What is needed: Copy out each line in the material below that has the word "pixels".

**** Given data ****

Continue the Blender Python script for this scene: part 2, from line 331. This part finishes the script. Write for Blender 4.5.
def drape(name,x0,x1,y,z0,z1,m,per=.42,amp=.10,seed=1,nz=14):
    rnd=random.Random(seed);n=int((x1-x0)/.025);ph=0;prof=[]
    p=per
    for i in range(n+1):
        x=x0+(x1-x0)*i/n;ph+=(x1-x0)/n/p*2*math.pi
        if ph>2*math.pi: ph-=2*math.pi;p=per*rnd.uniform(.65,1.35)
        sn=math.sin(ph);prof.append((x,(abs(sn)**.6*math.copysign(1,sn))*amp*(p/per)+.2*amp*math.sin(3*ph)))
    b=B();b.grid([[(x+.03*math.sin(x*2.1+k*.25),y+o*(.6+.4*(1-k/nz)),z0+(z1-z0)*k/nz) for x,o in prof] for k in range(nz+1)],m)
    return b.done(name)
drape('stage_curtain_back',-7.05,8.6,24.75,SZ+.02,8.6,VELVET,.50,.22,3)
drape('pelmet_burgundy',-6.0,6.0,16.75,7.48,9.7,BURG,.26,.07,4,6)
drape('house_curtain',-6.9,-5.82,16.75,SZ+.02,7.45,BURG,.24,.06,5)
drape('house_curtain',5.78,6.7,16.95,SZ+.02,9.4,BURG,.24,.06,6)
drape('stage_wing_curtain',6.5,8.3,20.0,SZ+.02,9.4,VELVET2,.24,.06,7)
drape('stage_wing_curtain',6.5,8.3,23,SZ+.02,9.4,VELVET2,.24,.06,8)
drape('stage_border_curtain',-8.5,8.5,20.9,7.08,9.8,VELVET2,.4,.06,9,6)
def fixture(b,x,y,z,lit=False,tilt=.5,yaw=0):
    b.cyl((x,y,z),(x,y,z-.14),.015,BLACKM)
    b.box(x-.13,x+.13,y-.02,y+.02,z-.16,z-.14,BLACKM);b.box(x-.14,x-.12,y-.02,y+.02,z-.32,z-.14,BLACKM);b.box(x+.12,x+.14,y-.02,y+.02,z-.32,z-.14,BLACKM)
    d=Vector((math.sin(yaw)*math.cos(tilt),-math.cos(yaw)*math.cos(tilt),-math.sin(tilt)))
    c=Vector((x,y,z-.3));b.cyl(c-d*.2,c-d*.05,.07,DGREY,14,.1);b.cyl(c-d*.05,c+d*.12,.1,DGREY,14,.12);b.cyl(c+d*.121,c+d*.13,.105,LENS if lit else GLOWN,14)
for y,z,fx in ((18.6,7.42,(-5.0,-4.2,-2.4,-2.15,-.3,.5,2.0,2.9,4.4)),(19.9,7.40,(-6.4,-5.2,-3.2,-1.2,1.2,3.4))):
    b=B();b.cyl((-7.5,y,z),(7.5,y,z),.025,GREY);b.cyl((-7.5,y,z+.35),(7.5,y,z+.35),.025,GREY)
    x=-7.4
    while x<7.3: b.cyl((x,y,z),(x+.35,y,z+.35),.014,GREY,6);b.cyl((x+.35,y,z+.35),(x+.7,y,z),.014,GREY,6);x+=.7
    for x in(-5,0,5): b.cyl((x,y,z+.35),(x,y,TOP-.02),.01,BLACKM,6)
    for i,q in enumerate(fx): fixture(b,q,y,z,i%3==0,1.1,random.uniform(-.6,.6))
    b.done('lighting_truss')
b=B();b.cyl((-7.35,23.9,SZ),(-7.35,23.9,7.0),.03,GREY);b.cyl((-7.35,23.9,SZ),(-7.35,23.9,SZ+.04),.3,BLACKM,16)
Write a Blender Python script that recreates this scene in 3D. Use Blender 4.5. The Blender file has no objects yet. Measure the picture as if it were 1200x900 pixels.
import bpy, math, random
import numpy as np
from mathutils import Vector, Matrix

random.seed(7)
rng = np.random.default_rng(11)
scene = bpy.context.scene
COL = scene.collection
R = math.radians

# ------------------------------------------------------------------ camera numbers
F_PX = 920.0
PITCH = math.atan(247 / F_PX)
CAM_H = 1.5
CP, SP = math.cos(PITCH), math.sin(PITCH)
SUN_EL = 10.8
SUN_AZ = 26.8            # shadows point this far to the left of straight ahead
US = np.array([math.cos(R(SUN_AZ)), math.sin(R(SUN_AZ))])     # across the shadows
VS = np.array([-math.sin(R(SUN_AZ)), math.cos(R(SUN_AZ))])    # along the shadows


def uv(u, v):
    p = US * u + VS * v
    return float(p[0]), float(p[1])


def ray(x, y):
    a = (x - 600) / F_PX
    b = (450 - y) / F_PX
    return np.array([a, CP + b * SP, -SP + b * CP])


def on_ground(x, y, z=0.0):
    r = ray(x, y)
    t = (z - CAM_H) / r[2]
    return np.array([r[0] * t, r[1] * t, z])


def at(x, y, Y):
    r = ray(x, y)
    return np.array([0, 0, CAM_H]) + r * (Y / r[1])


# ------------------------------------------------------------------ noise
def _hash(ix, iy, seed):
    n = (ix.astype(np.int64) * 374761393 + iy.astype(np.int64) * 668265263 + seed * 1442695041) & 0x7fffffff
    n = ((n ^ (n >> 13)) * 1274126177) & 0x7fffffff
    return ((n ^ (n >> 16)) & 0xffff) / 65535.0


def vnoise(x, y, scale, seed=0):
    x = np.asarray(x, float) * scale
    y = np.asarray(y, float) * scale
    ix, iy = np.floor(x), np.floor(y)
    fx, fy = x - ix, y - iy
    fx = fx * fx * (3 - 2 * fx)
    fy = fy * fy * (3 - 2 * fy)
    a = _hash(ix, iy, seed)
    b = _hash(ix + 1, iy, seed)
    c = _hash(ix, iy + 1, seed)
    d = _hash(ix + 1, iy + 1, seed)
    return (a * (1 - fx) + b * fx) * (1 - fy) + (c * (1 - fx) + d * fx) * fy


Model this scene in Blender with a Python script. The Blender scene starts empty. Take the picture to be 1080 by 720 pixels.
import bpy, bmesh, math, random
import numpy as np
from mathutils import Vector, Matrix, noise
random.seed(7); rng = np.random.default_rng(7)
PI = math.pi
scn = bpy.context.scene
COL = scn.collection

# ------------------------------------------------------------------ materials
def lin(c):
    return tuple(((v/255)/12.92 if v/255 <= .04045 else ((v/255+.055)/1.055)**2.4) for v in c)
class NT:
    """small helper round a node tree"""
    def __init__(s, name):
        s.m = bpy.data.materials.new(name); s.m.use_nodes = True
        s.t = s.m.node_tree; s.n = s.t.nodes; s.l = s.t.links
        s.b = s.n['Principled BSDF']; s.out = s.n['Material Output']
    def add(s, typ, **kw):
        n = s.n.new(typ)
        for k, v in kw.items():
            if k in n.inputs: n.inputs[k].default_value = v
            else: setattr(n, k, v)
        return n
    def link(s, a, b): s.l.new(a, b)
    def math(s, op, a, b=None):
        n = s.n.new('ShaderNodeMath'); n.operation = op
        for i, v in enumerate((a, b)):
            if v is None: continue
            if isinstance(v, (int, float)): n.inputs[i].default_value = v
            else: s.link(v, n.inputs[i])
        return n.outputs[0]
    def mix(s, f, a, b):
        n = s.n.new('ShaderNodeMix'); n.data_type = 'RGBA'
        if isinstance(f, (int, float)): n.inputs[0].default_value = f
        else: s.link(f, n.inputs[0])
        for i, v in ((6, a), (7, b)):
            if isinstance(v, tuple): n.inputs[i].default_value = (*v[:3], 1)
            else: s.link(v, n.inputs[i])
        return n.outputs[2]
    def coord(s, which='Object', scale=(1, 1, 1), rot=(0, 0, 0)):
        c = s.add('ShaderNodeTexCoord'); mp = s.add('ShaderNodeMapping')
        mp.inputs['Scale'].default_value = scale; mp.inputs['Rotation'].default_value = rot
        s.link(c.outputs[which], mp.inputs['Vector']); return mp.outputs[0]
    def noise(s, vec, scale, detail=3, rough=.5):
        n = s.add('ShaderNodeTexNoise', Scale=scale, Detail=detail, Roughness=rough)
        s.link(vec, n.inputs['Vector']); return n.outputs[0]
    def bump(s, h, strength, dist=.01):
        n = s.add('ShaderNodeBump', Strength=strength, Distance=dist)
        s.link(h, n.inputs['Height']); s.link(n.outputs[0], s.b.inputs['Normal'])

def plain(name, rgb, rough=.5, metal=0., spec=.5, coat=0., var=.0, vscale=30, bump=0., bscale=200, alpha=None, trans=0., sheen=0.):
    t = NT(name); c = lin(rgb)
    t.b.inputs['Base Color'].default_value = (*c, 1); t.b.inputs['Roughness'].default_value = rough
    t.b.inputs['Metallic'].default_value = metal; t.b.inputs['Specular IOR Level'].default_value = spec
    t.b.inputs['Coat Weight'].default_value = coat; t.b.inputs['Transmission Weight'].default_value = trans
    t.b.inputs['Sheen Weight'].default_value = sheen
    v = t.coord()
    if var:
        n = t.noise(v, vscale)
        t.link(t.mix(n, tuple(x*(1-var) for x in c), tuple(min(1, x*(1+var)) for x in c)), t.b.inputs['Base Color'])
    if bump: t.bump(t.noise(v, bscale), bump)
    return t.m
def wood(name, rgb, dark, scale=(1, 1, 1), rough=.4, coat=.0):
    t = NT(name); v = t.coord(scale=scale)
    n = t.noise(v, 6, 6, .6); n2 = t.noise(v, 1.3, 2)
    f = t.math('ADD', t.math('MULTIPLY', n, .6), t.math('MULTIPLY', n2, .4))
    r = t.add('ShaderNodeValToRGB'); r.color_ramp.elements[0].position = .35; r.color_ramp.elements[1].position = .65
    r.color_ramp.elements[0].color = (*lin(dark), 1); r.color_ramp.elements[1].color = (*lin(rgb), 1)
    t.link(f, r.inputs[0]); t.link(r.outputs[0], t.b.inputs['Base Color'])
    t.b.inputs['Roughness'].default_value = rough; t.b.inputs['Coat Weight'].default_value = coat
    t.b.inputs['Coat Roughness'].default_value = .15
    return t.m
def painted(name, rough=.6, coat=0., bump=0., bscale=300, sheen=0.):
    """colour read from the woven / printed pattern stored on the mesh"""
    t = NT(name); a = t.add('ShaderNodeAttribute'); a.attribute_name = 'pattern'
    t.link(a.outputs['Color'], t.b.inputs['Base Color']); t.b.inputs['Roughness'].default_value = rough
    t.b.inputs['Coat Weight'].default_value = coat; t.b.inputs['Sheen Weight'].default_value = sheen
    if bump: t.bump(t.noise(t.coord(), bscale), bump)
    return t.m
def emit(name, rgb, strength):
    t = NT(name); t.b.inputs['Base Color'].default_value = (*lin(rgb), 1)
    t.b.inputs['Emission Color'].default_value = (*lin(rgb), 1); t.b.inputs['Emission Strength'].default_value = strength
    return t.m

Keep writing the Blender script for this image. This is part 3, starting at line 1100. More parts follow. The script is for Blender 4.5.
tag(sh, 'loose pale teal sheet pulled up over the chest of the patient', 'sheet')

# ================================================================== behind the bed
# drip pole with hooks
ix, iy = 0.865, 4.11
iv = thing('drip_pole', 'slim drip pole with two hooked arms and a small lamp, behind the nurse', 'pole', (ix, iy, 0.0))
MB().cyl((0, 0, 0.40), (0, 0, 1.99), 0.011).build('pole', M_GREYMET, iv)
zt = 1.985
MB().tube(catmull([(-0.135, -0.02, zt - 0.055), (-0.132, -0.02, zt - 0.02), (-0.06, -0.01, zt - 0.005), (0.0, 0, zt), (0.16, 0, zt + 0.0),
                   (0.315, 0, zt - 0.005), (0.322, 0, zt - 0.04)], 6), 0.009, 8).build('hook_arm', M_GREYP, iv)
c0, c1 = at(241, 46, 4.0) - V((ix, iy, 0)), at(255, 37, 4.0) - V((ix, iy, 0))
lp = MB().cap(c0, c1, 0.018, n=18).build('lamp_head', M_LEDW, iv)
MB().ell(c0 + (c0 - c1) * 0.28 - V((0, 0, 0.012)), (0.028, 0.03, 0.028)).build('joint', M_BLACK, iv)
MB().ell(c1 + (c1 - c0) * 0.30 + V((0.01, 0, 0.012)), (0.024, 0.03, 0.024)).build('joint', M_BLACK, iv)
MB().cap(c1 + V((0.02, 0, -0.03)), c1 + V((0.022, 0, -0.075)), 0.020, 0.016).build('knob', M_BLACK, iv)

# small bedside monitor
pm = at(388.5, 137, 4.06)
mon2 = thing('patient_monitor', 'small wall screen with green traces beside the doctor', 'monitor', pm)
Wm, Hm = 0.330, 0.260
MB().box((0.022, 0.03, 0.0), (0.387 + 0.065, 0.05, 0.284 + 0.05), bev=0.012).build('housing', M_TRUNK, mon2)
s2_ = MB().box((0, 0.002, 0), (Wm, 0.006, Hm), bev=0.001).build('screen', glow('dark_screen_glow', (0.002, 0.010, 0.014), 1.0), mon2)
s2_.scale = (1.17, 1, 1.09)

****

Reply to the exercise:
Write a Blender Python script that recreates this scene in 3D. Use Blender 4.5. The Blender file has no objects yet. Measure the picture as if it were 1200x900 pixels.
Model this scene in Blender with a Python script. The Blender scene starts empty. Take the picture to be 1080 by 720 pixels.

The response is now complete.